Sunday, October 2, 2011

A recap of Day 4 and Day 5, Part 1

So glad to be home safe!

Day 4, Saturday, broke clear and downright chilly after a cold front brought a smattering of rain the night before. I biked from Angier, south of the Triangle, to Kinston, North Carolina. The route was very circuitous and I often would not pass even a small store for twenty mile stretches. The route took me near Goldsboro, but not into it. At around the 40 mile mark, badly needing a break but not seeing anywhere to stop for miles, I finally found the Mill Creek General Store, near the town of Four Oaks but not really near anything at all. They had a small restaurant of country cooking in the back and aisles well stocked with snacks and groceries. I sat in the store for a few minutes, warming up and chatting with the store clerk. I bought a brownie cooked by an older lady who ran the store restaurant, and it was delicious. When the store clerk found out how far I was biking, he gave me two more brownies free for the road! Those little exchanges with people (North Carolina has the nicest people) buoy my spirit so much and help the miles go faster.

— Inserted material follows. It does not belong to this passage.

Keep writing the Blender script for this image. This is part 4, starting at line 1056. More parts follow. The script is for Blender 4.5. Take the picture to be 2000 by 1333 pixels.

And I needed that on Saturday. The roads I was biking on were often rough, either badly cracked or newly paved with rough, unfinished asphalt with sprays of loose gravel. This caused the bike to jar and vibrate badly, sending countless tiny shocks up into my arms, tailbone and spine. Probably not so bad normally, but my body was breaking down a little by this point. Saturday, by any counts, was the perfect day for biking. Blue skies, brisk breeze, countryside with just enough undulations to be interesting. I was so lucky. But after over 300 miles on the road by that point, what I was noticing were the roads where every jolt sent spasming pain up my back, the few remaining hills that I struggled up and resented, and the wind that was at times strong. Don't get me wrong, it was beautiful out there, and a bend in the road and fresh vista would have me picking up the pace, happy. But I stopped at mile 60 to rest and call my husband for a morale boost, and had a small breakdown on the last few miles into Kinston. Well, ok, I started sobbing hysterically, a mix of being in pain and just emotionally overwhelmed. I crashed in bed Saturday night, too.

What's funny is that I always felt strong. Tired, but pedaling steadily all day. I trained for the endurance and strength challenges of the ride, but I think what I was missing was "saddle hours" - just cumulative experience, weeks and months and years, breaking my body in to the bike. So Day 4 was the hardest. But I knew, as I finally reached Kinston at dusk, that I was in striking distance of the coast. One more day to go.